Maybe it was not Dad who was being "old"? Maybe it was me? After all, Dad was the one who was using Facebook to talk to friends and family in other places. He was the one sharing things and probably mostly salivating over a few recipes.  I was the one using the same "old" ways of communicating with parents, students, and other educators.
I decided that my "connectedness" was no better than the traditional paper and pencil log home to parents and that I was just "liking" my teacher friends' pictures. Don't get me wrong, Facebook is a valuable social network. It is a great way to stay in touch with parents of students, colleagues, AND friends. I stalk it use it on a daily basis.  For myself, I wanted to look for a better way to truly extend my professional learning community. I needed a way to not just think outside the box, but actually GET outside the box.
There was only one answer... Twitter!

Stay tuned, or should I say, stay connected.

Monday, June 24, 2013

I could do this everyday!

I had the opportunity to be part of the Digital Integration Team for Horry County Schools this past week.

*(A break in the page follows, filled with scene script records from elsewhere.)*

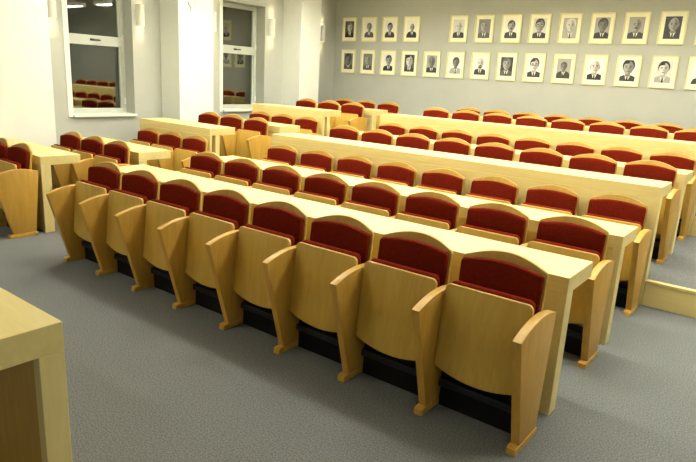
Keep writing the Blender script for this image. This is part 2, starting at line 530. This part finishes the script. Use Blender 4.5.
LO = [(3, 1, 3, 2, 'hair', 1.05, 0, 'man on grey ground'), (3, 3, 4, 2, 'hair', 1.05, 0, 'grey haired man'), (6, 1, 4, 0, 'hair', .95, .015, 'dark suited man on white'),
      (2, 0, 5, 1, 'hair', 1.15, 0, 'dark haired man close up'), (4, 3, 3, 1, 'hair', .95, 0, 'grey toned man'), (6, 1, 3, 4, 'hair', .9, .01, 'man in light suit'),
      (6, 5, 5, 1, 'beard', .9, 0, 'white haired bearded man'), (1, 2, 4, 2, 'hair', 1.05, 0, 'man on dark ground'), (6, 1, 5, 1, 'glasses', 1.05, 0, 'side lit man'),
      (4, 2, 3, 1, 'hair', .7, 0, 'small distant man'), (6, 2, 5, 0, 'bald', 1.05, 0, 'balding dark suited man'), (6, 0, 4, 1, 'hair', 1.15, 0, 'bushy dark haired man'),
      (5, 0, 5, 4, 'hair', 1.05, 0, 'man with dark fringe'), (6, 1, 5, 1, 'hair', 1.05, .03, 'man cut by picture edge')]
greys = [M['g%d' % i] for i in range(7)]
UN = ['leftmost', 'second', 'third', 'fourth', 'fifth', 'sixth', 'seventh', 'eighth', 'ninth', 'tenth', 'eleventh', 'twelfth', 'thirteenth', 'fourteenth']
def portrait(x, z, spec, label, group):
    t = empty('framed_portrait', (x, YB, z))
    bm = bmesh.new(); e = .018
    a, c = PW / 2, PH / 2
    add_box(bm, -a, -a + e, -.028, -.001, -c, c, .003); add_box(bm, a - e, a, -.028, -.001, -c, c, .003)
    add_box(bm, -a + e, a - e, -.028, -.001, -c, -c + e, .003); add_box(bm, -a + e, a - e, -.028, -.001, c - e, c, .003)
    obj('frame', bm, M['picture_frame'], t)
    obj('mat_board', bx(-a + e, a - e, -.014, -.002, -c + e, c - e), M['mat_board'], t)
    p = obj('photograph', photo_bm(.216, .306, *spec[:5], spec[5] * 1.5, spec[6]), greys, t); p.location = (0, -.0145, .004)
    tag(t, label, 'portrait', group)
ux = [-6.835 + .4848 * i for i in range(14) if i != 4]
for i, (x, s) in enumerate(zip(ux, UP)):
    q = '%s in the upper row' % (UN[i] if i == 0 else UN[i] + ' from left') if i < 12 else 'last at right in the upper row'
    portrait(x, 2.63, s, 'framed portrait of %s, %s' % (s[7], q), 'framed portraits in the upper row')
for i, s in enumerate(LO):
    q = '%s in the lower row' % (UN[i] if i == 0 else UN[i] + ' from left') if i < 13 else 'last at right in the lower row'
    portrait(-6.825 + .4825 * i, 2.02, s, 'framed portrait of %s, %s' % (s[7], q), 'framed portraits in the lower row')

# ------------------------------------------------------------------ suspended ceiling lights
ZL = 3.0
def clight(x, y, label, tube):
    t = empty('pendant_light', (x, y, ZC))
    h = ZL - ZC
    bm = bmesh.new()
    add_box(bm, -.78, .78, -.12, -.105, h, h + .08); add_box(bm, -.78, .78, .105, .12, h, h + .08)
    add_box(bm, -.78, -.765, -.105, .105, h, h + .08); add_box(bm, .765, .78, -.105, .105, h, h + .08)
    c_ = obj('lamp_case', bm, M['lamp_case'], t)
    obj('diffuser', bx(-.763, .763, -.103, .103, h + .008, h + .02), M[tube], t)
    for sx in (-.6, .6):
        obj('suspension_rod', bx(sx - .005, sx + .005, -.005, .005, h + .081, -.0005), M['steel'], t)
    tag(t, label, 'ceiling light', 'suspended fluorescent lights')
for i, (y, xs) in enumerate(((-3.3, (-5.4, -3.4, 3.0)), (1.45, (-5.3, -3.1, -.8, 1.6)), (3.45, (-5.3, -3.1, -.8, 1.6)), (5.4, (-5.3, -3.1, -.8, 1.6)))):  # first row of lamps is added, unseen, to fill seat fronts and pillars
    for j, x in enumerate(xs):
        clight(x, y, 'long suspended fluorescent light, %s from the windows, above the %s' % (ORD[j], ('presenter area, added unseen as front fill', 'front rows', 'middle rows', 'rear rows')[i]), 'tube' if i else 'tube_fill')

# ------------------------------------------------------------------ world, camera, view
w = bpy.data.worlds.new('night'); scn.world = w; w.use_nodes = True
w.node_tree.nodes['Background'].inputs[0].default_value = (.004, .006, .008, 1)
w.node_tree.nodes['Background'].inputs[1].default_value = 1.

CX = dict(cx=0.8456, cy=-2.5045, cz=1.7089, yaw=0.64566, pitch=0.25165, roll=0.0541, f=597.0)
cy_, sy_ = math.cos(CX['yaw']), math.sin(CX['yaw'])
fw = Vector((-sy_ * math.cos(CX['pitch']), cy_ * math.cos(CX['pitch']), -math.sin(CX['pitch'])))
r = Vector((cy_, sy_, 0)); u = r.cross(fw)
c, s = math.cos(CX['roll']), math.sin(CX['roll'])
r, u = c * r + s * u, -s * r + c * u
cam = bpy.data.cameras.new('camera'); co = bpy.data.objects.new('camera', cam); col.objects.link(co)
cam.sensor_fit = 'HORIZONTAL'; cam.sensor_width = 36.; cam.lens = CX['f'] / 696 * 36; cam.clip_start = .05
mw = Matrix((( r.x, u.x, -fw.x, CX['cx']), (r.y, u.y, -fw.y, CX['cy']), (r.z, u.z, -fw.z, CX['cz']), (0, 0, 0, 1)))
co.matrix_world = mw
scn.camera = co
scn.view_settings.view_transform = 'Standard'; scn.view_settings.look = 'None'
scn.view_settings.gamma = 1.; scn.view_settings.use_curve_mapping = False
scn.view_settings.exposure = 1.36
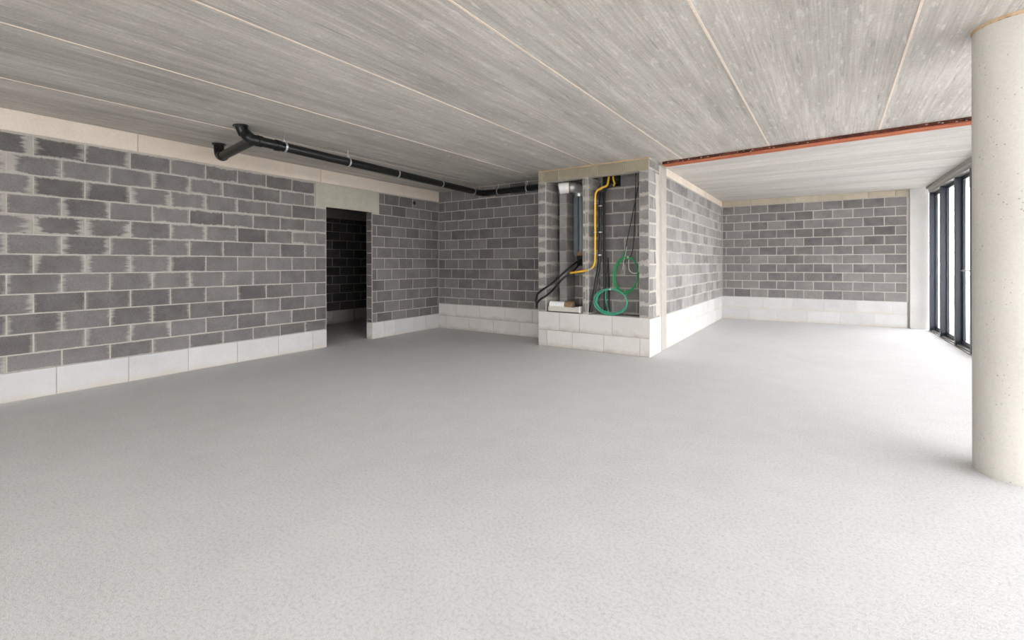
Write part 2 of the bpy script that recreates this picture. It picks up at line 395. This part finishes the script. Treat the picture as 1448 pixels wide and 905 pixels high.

I got together with other educators, K-12, and collaborated with them to design and construct iTunes U courses. It was one of the most enriching professional development experiences I have ever been a part of. I hate to even call it a professional development. When I think of professional development I think of the meetings and sessions that you attend only because you have to or it seems like the least boring one on the list. This week I was really able to extend my PLN. What's so hard to believe is that these new found friends have been hiding here, in my district, the entire time. Not only did I gather with a group of people that were interested in everything I am, but it took place during a time when I could really enjoy myself and focus on just this project.

This has me thinking... If they have been in my district all this time, why haven't I connected with them before?...  Are there more out there?... Its like I am hunting Big Foot!
I have recently begun the infamous "tweeting" (that's it's own post!), but how do you hook up with local educators in your district?

Thursday, June 20, 2013

Thank you for sending me a sign, Webster

All teachers get busy at the end of the school year, it's inevitable! I promised myself that I was not going to let my blog suffer. Not only did my poor little blog suffer, but it died a slow and miserable death. But I have been resurrected, once again!
I recently started some summer work with our school district and I decided to share all the wonderful things that happened in such a short time with blogging in my Kindergarten classroom. My partner in crime, Bess, and I create an iTunes U course about blogging in the elementary classroom. As we were laying out an outline for what we thought would be covered, I thought we should describe what a blog was. Well, that's where old Webster comes into play. Webster dictionary. You see that bright yellow portion jumping off the page? Yeah, that's it. This was Webster hitting my over the head saying, "If you do not get it together and post on a regular basis, you are not a blog!" So... Here I am... I'm back! Again.


A Web site on which an individual or group of users record opinions, information, etc. on a regular basis.
Add new material to or regularly update a blog.